***** Data records *****
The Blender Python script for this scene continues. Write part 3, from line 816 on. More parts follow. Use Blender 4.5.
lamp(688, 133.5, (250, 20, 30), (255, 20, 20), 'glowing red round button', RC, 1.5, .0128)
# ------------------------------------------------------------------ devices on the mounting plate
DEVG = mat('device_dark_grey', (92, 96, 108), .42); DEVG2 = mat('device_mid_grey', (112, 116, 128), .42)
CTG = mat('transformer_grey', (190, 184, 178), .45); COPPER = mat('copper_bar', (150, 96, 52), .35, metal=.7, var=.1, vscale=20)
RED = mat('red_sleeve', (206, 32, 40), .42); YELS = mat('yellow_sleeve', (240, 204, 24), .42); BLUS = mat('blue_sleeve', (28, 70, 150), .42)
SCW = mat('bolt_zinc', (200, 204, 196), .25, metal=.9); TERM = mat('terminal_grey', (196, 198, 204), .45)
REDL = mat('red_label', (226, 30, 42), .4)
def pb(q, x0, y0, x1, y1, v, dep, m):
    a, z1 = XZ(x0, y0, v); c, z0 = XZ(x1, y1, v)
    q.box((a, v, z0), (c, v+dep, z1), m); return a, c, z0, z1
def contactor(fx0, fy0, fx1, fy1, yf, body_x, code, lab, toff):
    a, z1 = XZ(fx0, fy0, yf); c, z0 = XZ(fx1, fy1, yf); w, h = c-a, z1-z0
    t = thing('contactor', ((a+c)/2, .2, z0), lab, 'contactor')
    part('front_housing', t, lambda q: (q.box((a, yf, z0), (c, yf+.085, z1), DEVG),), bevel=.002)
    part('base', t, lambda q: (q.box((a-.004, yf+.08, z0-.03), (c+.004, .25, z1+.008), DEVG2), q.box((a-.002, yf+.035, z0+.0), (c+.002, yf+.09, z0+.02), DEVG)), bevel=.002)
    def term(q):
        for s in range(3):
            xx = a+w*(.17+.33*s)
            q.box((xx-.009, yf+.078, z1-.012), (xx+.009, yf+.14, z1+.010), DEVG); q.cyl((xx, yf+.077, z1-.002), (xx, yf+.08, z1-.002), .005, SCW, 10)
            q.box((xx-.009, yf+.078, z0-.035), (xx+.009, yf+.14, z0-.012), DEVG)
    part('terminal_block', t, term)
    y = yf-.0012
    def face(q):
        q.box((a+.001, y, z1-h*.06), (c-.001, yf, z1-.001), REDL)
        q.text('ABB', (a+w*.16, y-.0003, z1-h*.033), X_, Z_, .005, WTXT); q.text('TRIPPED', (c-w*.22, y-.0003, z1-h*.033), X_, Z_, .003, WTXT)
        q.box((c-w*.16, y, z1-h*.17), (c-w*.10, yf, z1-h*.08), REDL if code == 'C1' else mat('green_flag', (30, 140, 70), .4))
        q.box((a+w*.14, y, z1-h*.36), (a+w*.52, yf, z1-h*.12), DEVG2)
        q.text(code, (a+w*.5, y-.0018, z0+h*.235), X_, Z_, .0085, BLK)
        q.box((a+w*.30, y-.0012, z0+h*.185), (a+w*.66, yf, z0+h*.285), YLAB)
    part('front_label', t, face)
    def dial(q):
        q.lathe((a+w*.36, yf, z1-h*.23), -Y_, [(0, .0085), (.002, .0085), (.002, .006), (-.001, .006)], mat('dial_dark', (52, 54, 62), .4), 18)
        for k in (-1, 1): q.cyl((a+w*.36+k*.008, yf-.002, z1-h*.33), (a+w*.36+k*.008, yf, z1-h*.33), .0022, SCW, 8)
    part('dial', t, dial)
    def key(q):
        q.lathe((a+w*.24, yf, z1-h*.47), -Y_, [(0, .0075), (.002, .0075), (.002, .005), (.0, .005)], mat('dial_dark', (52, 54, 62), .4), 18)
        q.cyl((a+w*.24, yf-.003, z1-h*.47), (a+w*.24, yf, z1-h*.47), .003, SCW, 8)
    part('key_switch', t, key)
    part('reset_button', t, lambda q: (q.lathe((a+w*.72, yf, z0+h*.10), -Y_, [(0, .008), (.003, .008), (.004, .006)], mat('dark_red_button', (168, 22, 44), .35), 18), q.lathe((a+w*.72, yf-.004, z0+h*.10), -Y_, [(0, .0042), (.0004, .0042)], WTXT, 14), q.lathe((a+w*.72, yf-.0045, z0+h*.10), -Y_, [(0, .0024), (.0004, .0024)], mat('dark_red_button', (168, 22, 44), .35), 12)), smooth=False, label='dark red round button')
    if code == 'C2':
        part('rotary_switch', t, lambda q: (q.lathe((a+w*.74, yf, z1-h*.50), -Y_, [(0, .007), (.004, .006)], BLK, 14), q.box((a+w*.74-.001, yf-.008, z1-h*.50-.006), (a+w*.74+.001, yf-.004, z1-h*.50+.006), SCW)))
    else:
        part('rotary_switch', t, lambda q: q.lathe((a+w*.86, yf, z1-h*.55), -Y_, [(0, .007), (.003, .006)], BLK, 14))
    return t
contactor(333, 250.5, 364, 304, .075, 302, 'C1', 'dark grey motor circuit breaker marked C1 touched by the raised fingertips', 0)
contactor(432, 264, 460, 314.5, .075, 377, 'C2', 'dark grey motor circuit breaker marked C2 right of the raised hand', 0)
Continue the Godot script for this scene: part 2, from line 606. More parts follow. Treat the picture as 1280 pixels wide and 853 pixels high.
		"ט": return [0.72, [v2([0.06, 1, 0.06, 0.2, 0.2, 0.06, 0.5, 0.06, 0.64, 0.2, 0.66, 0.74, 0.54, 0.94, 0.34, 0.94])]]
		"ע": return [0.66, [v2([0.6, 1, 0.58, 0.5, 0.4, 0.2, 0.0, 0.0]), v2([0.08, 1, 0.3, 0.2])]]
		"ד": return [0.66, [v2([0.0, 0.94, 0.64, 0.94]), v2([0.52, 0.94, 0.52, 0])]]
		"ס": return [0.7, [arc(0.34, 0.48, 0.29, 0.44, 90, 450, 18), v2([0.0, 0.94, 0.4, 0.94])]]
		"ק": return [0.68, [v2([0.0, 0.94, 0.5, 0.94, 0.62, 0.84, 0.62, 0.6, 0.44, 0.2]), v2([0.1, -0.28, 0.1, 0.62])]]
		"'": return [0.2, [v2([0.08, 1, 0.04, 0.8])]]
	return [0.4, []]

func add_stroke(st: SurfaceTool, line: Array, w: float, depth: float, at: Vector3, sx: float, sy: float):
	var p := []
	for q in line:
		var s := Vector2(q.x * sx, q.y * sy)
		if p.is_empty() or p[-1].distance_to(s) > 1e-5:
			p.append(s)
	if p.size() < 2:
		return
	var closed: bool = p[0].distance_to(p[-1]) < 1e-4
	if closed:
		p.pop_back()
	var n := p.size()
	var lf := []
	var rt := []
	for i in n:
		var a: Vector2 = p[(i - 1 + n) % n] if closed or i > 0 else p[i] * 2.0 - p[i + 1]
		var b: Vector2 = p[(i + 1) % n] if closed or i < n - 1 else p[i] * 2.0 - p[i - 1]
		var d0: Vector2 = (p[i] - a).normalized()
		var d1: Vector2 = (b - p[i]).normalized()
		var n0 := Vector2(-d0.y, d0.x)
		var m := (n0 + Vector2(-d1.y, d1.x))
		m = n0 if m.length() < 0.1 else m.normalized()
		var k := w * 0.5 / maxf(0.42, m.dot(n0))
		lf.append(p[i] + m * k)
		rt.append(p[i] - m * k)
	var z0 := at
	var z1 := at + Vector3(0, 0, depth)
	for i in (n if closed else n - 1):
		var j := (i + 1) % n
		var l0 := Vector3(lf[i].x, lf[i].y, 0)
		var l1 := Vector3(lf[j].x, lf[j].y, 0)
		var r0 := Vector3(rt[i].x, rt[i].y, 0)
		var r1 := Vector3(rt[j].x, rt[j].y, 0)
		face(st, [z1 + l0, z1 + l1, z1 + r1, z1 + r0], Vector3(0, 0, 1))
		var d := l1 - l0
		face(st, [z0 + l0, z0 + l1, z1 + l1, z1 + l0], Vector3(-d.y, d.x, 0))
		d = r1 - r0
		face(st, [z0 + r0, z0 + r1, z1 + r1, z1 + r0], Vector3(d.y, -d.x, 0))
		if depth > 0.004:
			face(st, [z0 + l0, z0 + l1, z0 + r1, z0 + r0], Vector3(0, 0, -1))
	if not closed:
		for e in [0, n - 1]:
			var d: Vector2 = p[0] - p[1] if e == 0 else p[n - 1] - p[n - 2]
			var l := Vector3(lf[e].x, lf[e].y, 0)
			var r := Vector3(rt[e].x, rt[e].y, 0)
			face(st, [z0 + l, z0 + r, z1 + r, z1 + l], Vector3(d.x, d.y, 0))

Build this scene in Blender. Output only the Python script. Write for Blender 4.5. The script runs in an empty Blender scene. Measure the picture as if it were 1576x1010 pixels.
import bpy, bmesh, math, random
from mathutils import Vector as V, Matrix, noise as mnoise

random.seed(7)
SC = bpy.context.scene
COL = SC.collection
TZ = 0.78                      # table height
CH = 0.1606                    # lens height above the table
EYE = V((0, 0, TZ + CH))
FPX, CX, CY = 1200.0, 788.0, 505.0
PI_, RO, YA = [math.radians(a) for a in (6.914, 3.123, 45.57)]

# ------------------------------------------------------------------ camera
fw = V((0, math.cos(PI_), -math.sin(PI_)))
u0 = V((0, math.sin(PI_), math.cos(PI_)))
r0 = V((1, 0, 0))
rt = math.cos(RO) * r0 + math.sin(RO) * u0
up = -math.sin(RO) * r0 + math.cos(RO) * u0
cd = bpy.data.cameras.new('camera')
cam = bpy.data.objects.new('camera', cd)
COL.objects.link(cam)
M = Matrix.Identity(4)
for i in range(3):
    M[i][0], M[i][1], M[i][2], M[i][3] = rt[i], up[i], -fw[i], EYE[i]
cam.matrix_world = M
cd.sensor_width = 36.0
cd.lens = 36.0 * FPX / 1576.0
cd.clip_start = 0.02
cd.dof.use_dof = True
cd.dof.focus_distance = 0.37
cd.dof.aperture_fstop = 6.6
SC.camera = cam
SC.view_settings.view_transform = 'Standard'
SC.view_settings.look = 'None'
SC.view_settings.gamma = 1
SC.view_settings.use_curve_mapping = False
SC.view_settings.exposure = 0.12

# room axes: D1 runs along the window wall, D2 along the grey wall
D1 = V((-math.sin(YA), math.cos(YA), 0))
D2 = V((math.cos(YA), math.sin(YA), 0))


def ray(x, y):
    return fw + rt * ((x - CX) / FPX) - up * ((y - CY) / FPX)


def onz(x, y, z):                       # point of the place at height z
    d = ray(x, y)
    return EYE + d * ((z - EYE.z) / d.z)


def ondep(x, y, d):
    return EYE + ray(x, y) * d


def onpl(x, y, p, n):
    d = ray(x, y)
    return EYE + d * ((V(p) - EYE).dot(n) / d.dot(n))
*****
[Directions]:
Working from the listing above, pick out every line that has "picture" and copy it.

[Result of this exercise]:
Continue the Godot script for this scene: part 2, from line 606. More parts follow. Treat the picture as 1280 pixels wide and 853 pixels high.
Build this scene in Blender. Output only the Python script. Write for Blender 4.5. The script runs in an empty Blender scene. Measure the picture as if it were 1576x1010 pixels.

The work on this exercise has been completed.